In José María Avrial y Flores’s Pharaoh’s Daughter Rescuing Moses from the Nile from 1862, the story is told in the tiny group of figures overwhelmed by its massive buildings. The artist provides a literal account too, with Moses’ sister Miriam watching from the lower left corner as her baby brother is presented to Pharaoh’s daughter.
Then Gustave Moreau selected this story as one of a cycle of three paintings, on the ages of mankind and times of the day, which he exhibited at the Exposition Universelle in 1878. Its companions were Jacob and the Angel and King David.

Infancy and dawn were represented by Moïse Exposé sur le Nil (The Infant Moses) (c 1876-78), a radiantly beautiful depiction of the infant Moses asleep, prior to his discovery in the bulrushes. Moses is new life, new Judaeo-Christian beliefs, new law, and the new regime. Set against a background – derived from photographs of Egyptian ruins – symbolising the ancient, pre-Jewish, and decaying – it laid out Moreau’s hope for the French nation.
The baby Moses is marked out as being holy by the rays emanating from his temples, and surrounded by exotic flowers and birds. Unusually, Moreau does not show the traditional and popular moment of discovery of the infant in the bulrushes, but this static scene before.

In the Salon that year, Elizabeth Jane Gardner exhibited her far more conventional account of Moses in the Bulrushes (c 1878). The two women shown must be Moses’ mother, and his older sister Miriam.
Around the turn of the century, the story is told in three separate gouaches by James Tissot, as part of his huge project to produce an illustrated Old Testament, as a sequel to his New Testament. I show here the first two of his series, covering the story retold above.

Tissot’s Moses Laid Amid the Flags (above) and Pharaoh’s Daughter Has Moses Brought to Her (below) cover both the scenes which had been used in previous visual narratives, using Tissot’s modern illustrative style rather than the archaeological fantasies of the day.
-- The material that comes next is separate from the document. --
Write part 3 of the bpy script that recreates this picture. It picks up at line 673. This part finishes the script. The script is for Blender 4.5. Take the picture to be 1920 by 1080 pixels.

It took Lawrence Alma-Tadema to transform the story into The Finding of Moses (1904-05), which looks like a still from a widescreen epic with a cast of thousands.
What I find most strange is that, in a century which saw the rise of social realism and Naturalism, not one of these paintings seems interested in tackling the more contemporary issues raised by a mother abandoning her baby because of the oppression she was suffering. Perhaps those were too close for comfort.